Horowitz: Trump Administration Rolls Back Pay Day Lending Safeguards
Tuesday, February 26, 2019
More specifically, the CFPB proposes to rescind a regulation scheduled for implementation in August requiring payday lenders to ensure that borrowers can afford the loans that they are taking. As CNBC reported, “ the CFPB finalized a new, multipart payday loan regulation in 2017 that, among other things, required payday lenders to double-check that borrowers could afford to pay back their loan on time by verifying information like incomes, rent, and even student loan payments.”
This rule is needed because payday loans are a form of legalized loan sharking with interest rates that average nearly 400 %. People are often trapped into an endless cycle of debt as they take out loan after loan to pay off the interest incurred on the previous loan. Lenders offering these short-term loans tiding people over to their next payday either in storefronts or online prey on our most vulnerable citizens.
The use of these loans is widespread, putting millions of Americans at greater financial risk. Twelve million Americans take out a payday loan every year. They are used disproportionately by younger Americans with 13% of millennials saying that they have taken a payday loan out in the past two years, according to a Morning Consult poll.
Experts and consumer advocates have weighed in strongly in opposition to CFPB’s proposal to roll back these rules. “This proposal to remove critical safeguards would let payday lenders rely on their ability to withdraw payments from borrowers’ checking accounts rather than setting payments that they know borrowers can afford,” commented Alex Horowitz (no relation), Senior Research Officer for Pew Research Center’s Consumer Finance Project. “Eliminating these protections would be a grave error and would leave the 12 million Americans who use payday loans every year exposed to unaffordable payments at interest rates that average nearly 400 percent. “
Former CFPB Director Richard Cordray, who oversaw the development of the payday loan regulations during the Obama Administration responded to the decision to rescind the rules by tweeting: “It’s a bad move that will hurt the hardest-hit consumers. It should be and will be subject to a stiff legal challenge.”

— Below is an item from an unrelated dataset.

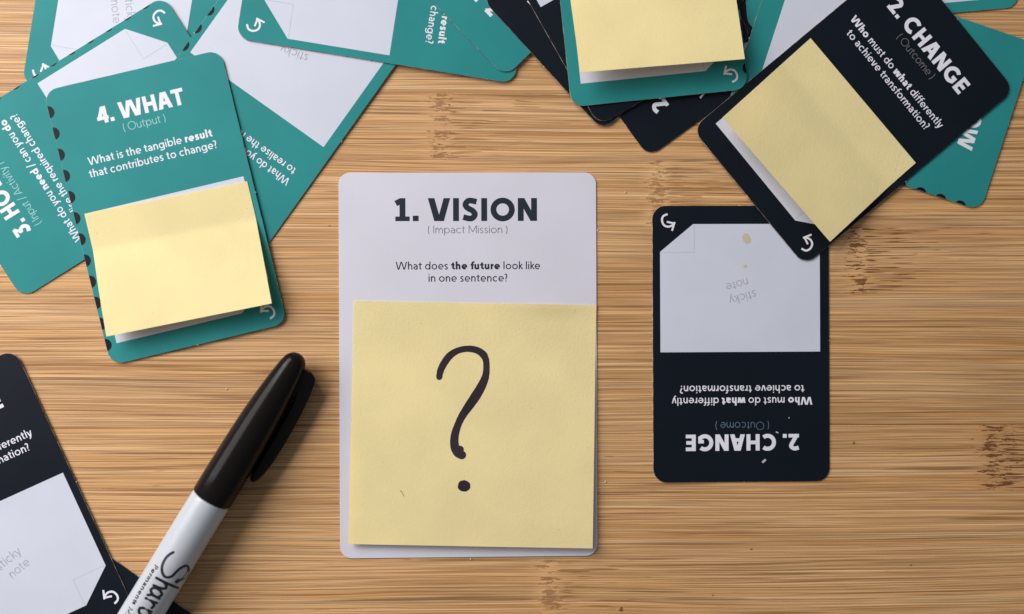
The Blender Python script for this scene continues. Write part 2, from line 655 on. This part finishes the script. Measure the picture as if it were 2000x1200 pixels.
    if ch == '?':
        o.append(disc(.20, .065, max(h * 1.15, .065)))
        rib([(.04, .90), (.18, 1.02 - h), (.38 - h, .82), (.26, .55), (.20, .42), (.20, .27)])
        return .44, o
    if ch == '(':
        o.extend(ribbon(arc(.36, .42, .26, .66, 125, 235, 10), w))
        return .30, o
    if ch == ')':
        o.extend(ribbon(arc(-.06, .42, .26, .66, 55, -55, 10), w))
        return .30, o
    if ch == '/':
        dg(.05, -.12, .38, 1.08, w)
        return .46, o
    return .4, o


GC = {}


def glyph_tris(ch, w):
    if (ch, w) not in GC:
        adv, polys = glyph(ch, w)
        GC[(ch, w)] = (adv, *(union(polys) if polys else ([], [])))
    return GC[(ch, w)]


def text_shape(s, cap, reg, bold, width, align='c', track=0.0):
    """2-D triangles of a line of lettering, fitted to a width; *...* switches to bold"""
    x, b = 0.0, False
    V, F = [], []
    for ch in s:
        if ch == '*':
            b = not b
            continue
        adv, v, f = glyph_tris(ch, bold if b else reg)
        n = len(V)
        V += [(x + p[0], p[1]) for p in v]
        F += [[i + n for i in t] for t in f]
        x += adv + track
    x -= track
    sx = width / x if width else cap
    off = {'c': -x / 2, 'l': 0, 'r': -x}[align]
    return [((p[0] + off) * sx, p[1] * cap) for p in V], F


# ------------------------------------------------------------------ table of bamboo strips
table = mesh_obj('table_top', [(x * .55, y * .45, z) for z in (-.022, -.0031) for x, y in ((-1, -1), (1, -1), (1, 1), (-1, 1))],
                 [(3, 2, 1, 0), (4, 5, 6, 7), (0, 1, 5, 4), (1, 2, 6, 5), (2, 3, 7, 6), (3, 0, 4, 7)], M['core'])
table['kind'] = 'structure'
table['label'] = 'light bamboo table top with fine horizontal grain'
PITCH = 20.85


def mmx(px):
    return (px - 1000) * .1603


# strip k spans photo rows 183+130k .. 313+130k
NODES = {0: [(mmx(862), .75, .45, 5.5)], 1: [(mmx(1288), .75, .15, 4.5)], 2: [(mmx(1680), 1.1, .12, 5.0)],
         5: [(mmx(1962), 1.15, .7, 8.5)], 6: [(mmx(800), .45, .25, 4.0)], 7: [(mmx(1072), .75, .15, 5.0)],
         3: [(mmx(-700), .6, .2, 5)], 4: [(mmx(2600), .6, .2, 5)], -1: [(mmx(-300), .6, .2, 5)], -2: [(mmx(2500), .6, .2, 5)]}
TONE = {-2: .97, -1: .98, 0: .99, 1: 1.0, 2: .97, 3: 1.0, 4: .96, 5: 1.0, 6: 1.0, 7: 1.02}
for kx in range(-12, 20):
    y1 = (600 - 183) * .1603 - kx * PITCH
    y0 = y1 - PITCH
    b = .10
    prof = [(y0 + .01, -3.0), (y0 + .01, -b), (y0 + .01 + b, 0), (y1 - .01 - b, 0), (y1 - .01, -b), (y1 - .01, -3.0)]
    vs = [(x * MM, y * MM, z * MM) for x in (-450, 450) for y, z in prof]
    n = len(prof)
    fs = [(i, i + n, i + 1 + n, i + 1) for i in range(n - 1)] + [tuple(range(n)), tuple(range(2 * n - 1, n - 1, -1))]
    fs = [tuple(reversed(f_)) if True else f_ for f_ in fs]
    if -4 <= kx <= 10:
        m = bamboo(kx + 20, NODES.get(kx, []), TONE.get(kx, 1.0))
    else:
        m = bamboo_plain if 'bamboo_plain' in globals() else bamboo(1, [], 1.0)
        bamboo_plain = m
    st = mesh_obj('bamboo_strip', vs, fs, m, table)

# ------------------------------------------------------------------ cards
S = 0.161                      # mm per card unit (one card unit = one photo pixel at table height)


def rrect(w, h, r, n=8, nubs=()):
    """rounded outline, anticlockwise from lower left, mm; origin at the centre"""
    pts = []
    for cx, cy, a in ((w / 2 - r, -h / 2 + r, -90), (w / 2 - r, h / 2 - r, 0), (-w / 2 + r, h / 2 - r, 90), (-w / 2 + r, -h / 2 + r, 180)):
        for i in range(n + 1):
            t = math.radians(a + 90 * i / n)
            pts.append((cx + r * math.cos(t), cy + r * math.sin(t)))
    return pts


def card_body(w, h, r, t, face, core, parent):
    o = rrect(w, h, r, 9)
    n = len(o)
    e = .05
    rings = []
    for ins, z in ((0.05, 0.0), (0.0, e), (0.0, t - e), (e, t)):
        sx, sy = (w - 2 * ins) / w, (h - 2 * ins) / h
        rings.append([(x * sx * MM, y * sy * MM, z * MM) for x, y in o])
    vs = [p for rg in rings for p in rg]
    fs, mi = [], []
    for q in range(3):
        for i in range(n):
            j = (i + 1) % n
            fs.append((q * n + i, q * n + j, (q + 1) * n + j, (q + 1) * n + i))
            mi.append(1)
    fs.append(tuple(range(3 * n, 4 * n)))
    mi.append(0)
    fs.append(tuple(range(n - 1, -1, -1)))
    mi.append(0)
    return mesh_obj('card_body', vs, fs, [face, core], parent, mi)


class Card:
    def __init__(self, name, big=False):
        self.W, self.H = (499, 746) if big else (347, 540)
        self.t = .38
        self.root = bpy.data.objects.new(name, None)
        self.root.empty_display_size = 0.01
        COL.objects.link(self.root)
        self.w, self.h = self.W * S, self.H * S

    def uv(self, u, v):
        return ((u - self.W / 2) * S, (self.H / 2 - v) * S)

    def place(self, anchor, px, updir, z):
        """z = heights in mm of upper left, upper right and lower left corner"""
        zTL, zTR, zBL = z if isinstance(z, tuple) else (z, z, z)
        zc = {'TL': zTL, 'TR': zTR, 'BL': zBL, 'BR': zTR + zBL - zTL, 'C': (zTR + zBL) / 2}[anchor]
        p = P(px[0], px[1], zc + self.t)
        q = P(px[0] + updir[0] * 150, px[1] + updir[1] * 150, zc + self.t)
        d = (q - p).normalized()
        ey = Vector((d.x, d.y, (zTL - zBL) / self.h)).normalized()
        ex = Vector((d.y, -d.x, (zTR - zTL) / self.w)).normalized()
        ez = ex.cross(ey).normalized()
        ey = ez.cross(ex)
        ax = {'TL': (-1, 1), 'TR': (1, 1), 'BL': (-1, -1), 'BR': (1, -1), 'C': (0, 0)}[anchor]
        p.z = zc * MM
        c = p - ex * (ax[0] * self.w / 2 * MM) - ey * (ax[1] * self.h / 2 * MM)
        self.root.matrix_world = Matrix(((ex.x, ey.x, ez.x, c.x), (ex.y, ey.y, ez.y, c.y), (ex.z, ey.z, ez.z, c.z), (0, 0, 0, 1)))

    def print2d(self, name, polys_or_shape, mat, lift=.02, parent=None):
        v, f = polys_or_shape
        vs = [(x * MM, y * MM, (self.t + lift) * MM) for x, y in v]
        # a printed patch of ink with a body of its own: top face plus a skirt down to the card
        return mesh_obj(name, vs, f, mat, parent or self.root)

    def text(self, name, lines, mat, lift=.02, parent=None, rot=0.0):
        """lines: (string, centre u, baseline v, cap height, regular, bold, width)"""
        V, F = [], []
        for (s, u, v, cap, rg, bd, wd) in lines:
            pv, pf = text_shape(s, cap * S, rg, bd, wd * S)
            cx, cy = self.uv(u, v)
            n = len(V)
            c_, s_ = math.cos(rot), math.sin(rot)
            V += [(cx + x * c_ - y * s_, cy + x * s_ + y * c_) for x, y in pv]
            F += [[i + n for i in t] for t in pf]
        return self.print2d(name, (V, F), mat, lift, parent)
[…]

Established in the wake of the 2009 financial crisis, the CFPB was working as intended, providing needed protections for consumers and holding financial institutions accountable through lawsuits and sensible regulations.
Doing the bidding of the payday lending industry is one of many examples of the CFPB under the Trump Administration abandoning its mission of consumer protection.
It is important for the public to send a strong message that this is simply unacceptable. One way to do so is by submitting a comment to the CFPB during the current 100 day comment period underway, expressing strong opposition to the weakening of the payday lending rules. I urge everyone who is outraged by this decision to do so.